In 1983, Mrs. Anderson had a wooden alligator in her classroom. It was green, as it should have been, with wooden wheels and a width across the shoulders that made for a perfect perch for a Kindergartner. I remember that alligator well, it’s worn top, the scratches on its sides, the wheels. I was so fond of that alligator that upon arrival each day I’d scan the room looking for it. Was it free? Or was someone already on it? Why was I always late for Kindergarten when my dad taught the fifth graders just down the hall? And why, on many or most days, was Joe Connelly there before me? Worse than being there before me, he would find the alligator before me too. And when I’d enter that door and see Joey on that alligator, the intense blinding light of jealousy was unbearable.
And later, in the third grade, when Katie Lindbloom was a cute girl and I had my eye on her, why did she vacillate so much? We were both Cubs fans, and she was so much a fan that she’d stay home from school on opening day just to watch the game on WGN. That was before Comcast, back when kids in Wisconsin could watch Cubs games on the Super Station. If she liked me mostly, but also liked Jeremiah Placido, possibly because he was far better at baseball than I was and he had those flip down sunglasses like Jerome Walton sometimes used, why did she always waiver? And why, one day at lunch, was she sitting with John Moore? When I walked down the stairs into that old lunchroom under the older gym, there it was again, the blinding light of burning jealousy.
During any summer month or day, you can pick which one, if I am driving in my car with some lovely buyers, I am happy to be doing so. But when I drive by the lake, or perhaps walk onto a solid white pier with these adorable buyers, I am more than aware of the summer revelers that are not working. I should be happy that I’m able to work in the way that I do. I should be happy for those water logged vacationers. I should know that no matter how much time they spend frolicking in deep clear waters, that I will likely end the summer with more time spent doing the same. If they spent every day from now until next Wednesday doing exactly what they are doing now, I’d still end up beating them out when the summer is over and the votes are tallied. But that doesn’t matter then. There on that white pier with precious buyers in tow and a constant prattling about this and that pouring from my lips, I am overwhelmed by those swimming revelers. My jealousy wins again.
And so it was yesterday, driving back from Oak Shores where I had a sign to stick in the ground, and then to the Abbey Villas where a lock box needed to be hung, I noticed something through the trees. The lake was calm, but it was not still. There was a slight nervousness to the water, a steady surface twitch provided by a wind that was blowing just a touch. The lake had achieved a color of blue that most lakes spend their whole lives trying to capture- the same color that Geneva boasts nearly every single day. The sun was setting, but it wasn’t yet set. The day was chilly but it was not cold, and there I was in my car, subjected to some guy off the shore of Buena Vista doing exactly what Joey Connelly did 29 years ago this fall- he beat me to the punch.

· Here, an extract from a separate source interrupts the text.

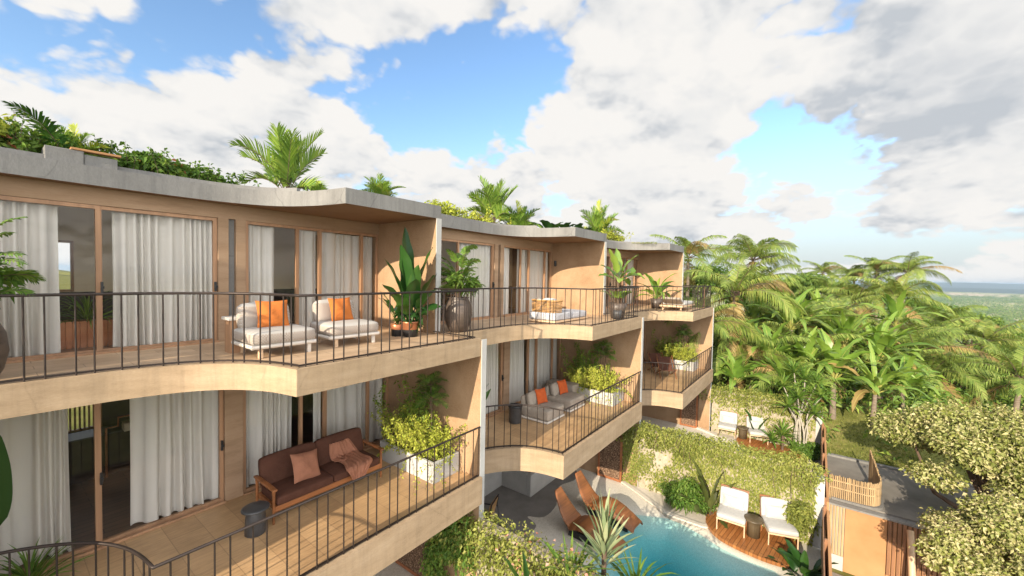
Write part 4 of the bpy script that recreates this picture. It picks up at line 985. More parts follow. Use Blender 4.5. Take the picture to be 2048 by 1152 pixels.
def pool_chair(label):
    t = thing('pool_chair', label, 'armless chair', (0, 0, 0), 0, 'white armless chairs on the timber decks')   # faces -Y
    for x in (-.34, .34):
        mb = MB(); mb.tube([(x, -.34, 0), (x, -.34, .34)], .018, 7); mb.build('leg', PALEWOOD, t)
        mb = MB(); mb.tube([(x, .30, 0), (x, .42, .80)], .018, 7); mb.build('leg', TEAK, t)
    mb = MB(); mb.box(-.36, -.36, .30, .36, .36, .345); mb.build('frame', PALEWOOD, t, bevel=.005)
    mb = MB(); mb.rbox((0, -.02, .41), (.72, .70, .14), .05, 0, .015, 8); mb.build('seat_cushion', WHITEF, t)
    mb = MB(); mb.rbox((0, .35, .66), (.72, .12, .56), .045, 0, .015, 8, rot('X', R(-13))); mb.build('backrest', WHITEF, t)
    mb = MB(); mb.pillow((0, .235, .62), .58, .36, .15, rot('X', R(-16))); mb.build('back_cushion', WHITEF, t)
    mb = MB(); mb.rbox((0, .43, .67), (.74, .025, .58), .01, 0, 0, 5, rot('X', R(-13))); mb.build('back_panel', TEAK, t); return t
pc = pool_chair('white armless chair left of the round stool on the pool deck'); pc.location = (13.02, 1.76, GZ+.12); pc.rotation_euler = (0, 0, R(-88))
copy_tree(pc, (13.22, .64, GZ+.12), R(-70), 'white armless chair right of the round stool on the pool deck, nearest the fence')
copy_tree(pc, (20.72, 3.12, GZ+.12), R(-86), 'farther white armless chair with its back to the last garden wall, left of the stool')
copy_tree(pc, (20.80, 1.95, GZ+.12), R(-72), 'farther white armless chair beside the multi-stemmed tree')
def round_stool(label, loc):
    t = thing('round_stool', label, 'stool', loc, 0, 'round stools between deck chairs')
    mb = MB(); mb.lathe([(0, .50), (.21, .50), (.24, .485), (.24, .44), (.21, .42), (.17, .41)], n=24); mb.build('top', wood_dark, t)
    mb = MB(); mb.lathe([(.17, .415), (.16, .3), (.165, .0), (0, 0)], n=20); mb.build('base', wood_dark, t); return t
wood_dark = wood('dark_stained_wood', (.085, .062, .035), .3, axis=2, rough=.5)
rs = round_stool('round dark wooden stool between the two white chairs on the pool deck', (12.98, 1.22, GZ+.12))
copy_tree(rs, (20.72, 2.50, GZ+.12), None, 'round dark stool between the two white chairs of the farther garden')

# garden walls, screens, fences ---------------------------------------------------
def garden_wall(X, y0, y1, top, label):
    t = thing('garden_wall', label, 'wall', (0, 0, 0)); mb = MB(); mb.box(X, y0, GZ-.4, X+.20, y1, top); mb.build('wall_body', STONEW, t)
    mb = MB(); mb.box(X-.02, y0-.22, GZ-.3, X+.22, y0-.002, top-.12); mb.build('end_pier', PALECONC, t, bevel=.01); return t
garden_wall(6.33, -.10, 5.58, -5.25, 'vine-covered garden wall at the bottom of the photo, before the pool')
garden_wall(13.72, -.10, 4.74, -5.20, 'vine-covered garden wall behind the pool deck')
garden_wall(21.25, -.10, 3.90, -5.30, 'farthest garden wall with dry vines below the palm jungle')
PERF = surf('perforated_bronze_mesh', [(.35, (.05, .03, .02)), (.55, (.16, .09, .055)), (.72, (.55, .38, .25))], 30, .5, metal=.3, bmp=.3, bscale=60, spec=.4, fine=.7)
def screen(x, y0, y1, label):
    t = thing('mesh_door', label, 'door', (x, 0, 0)); mb = MB()
    mb.box(-.03, y0, GZ+.02, .03, y0+.07, -4.9); mb.box(-.03, y1-.07, GZ+.02, .03, y1, -4.9); mb.box(-.025, y0+.07, GZ+.02, .025, y1-.07, GZ+.10); mb.box(-.025, y0+.07, -4.98, .025, y1-.07, -4.9); mb.build('frame', COPPER, t, bevel=.004)
    mb = MB(); mb.box(-.012, y0+.07, GZ+.10, .012, y1-.07, -4.98); mb.build('mesh_panel', PERF, t)
    mb = MB()
    for k in range(3): mb.box(.035+k*.03, y0-.002*k, GZ+.02, .055+k*.03, y0+.05, -4.9)
    mb.build('stacked_leaf', METAL, t); return t
screen(6.24, 6.98, 8.2, 'copper framed mesh door under the brown sofa balcony')
screen(13.60, 5.30, 6.20, 'copper framed mesh door beside the pool shore')
screen(20.92, 4.45, 5.25, 'copper framed mesh door under the farthest balcony')
def fence(x0, x1, Y, top, label):
    t = thing('slat_fence', label, 'fence', (0, 0, 0)); n = int((x1-x0)/1.6)
    for i in range(n+1):
        x = x0+(x1-x0)*i/n; mb = MB(); mb.box(x-.03, Y-.07, GZ-2.2, x+.03, Y-.012, top); mb.build('post', SLATW, t)
    mb = MB(); k = int((top-GZ)/.085)
    for i in range(k): mb.box(x0, Y-.01, GZ+.02+i*.085, x1, Y+.015, GZ+.085+i*.085)
    mb.build('slats', SLATW, t); mb = MB(); mb.box(x0, Y-.13, GZ-2.4, x1, Y-.075, top-.1); mb.build('outer_panel', TERRA, t)
fence(6.6, 13.6, -.30, -6.0, 'narrow reddish slat fence along the pool garden, seen edge-on'); fence(14.0, 21.2, -.30, -5.95, 'slat fence of the farther garden, seen edge-on')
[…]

I pulled over to watch him. He was jigging for something, but for what? Was he actually catching something? Were there fish down there, in that relatively shallow nearly frozen water, right then when I was in my car and he was in his boat? Was he onto something that I didn’t even know about? Should I have raced home to grab my boat and furiously squeeze the rubber ball to force gasoline into its engine? Or was he just jigging excitedly because he knew I was watching, and he knew that he was doing what I wished I could. It was February and he was in a boat on open water with a fishing rod in his hand and a smug grin on his face. He had beaten me, and the searing white light of my building jealousy was almost more than I could bear.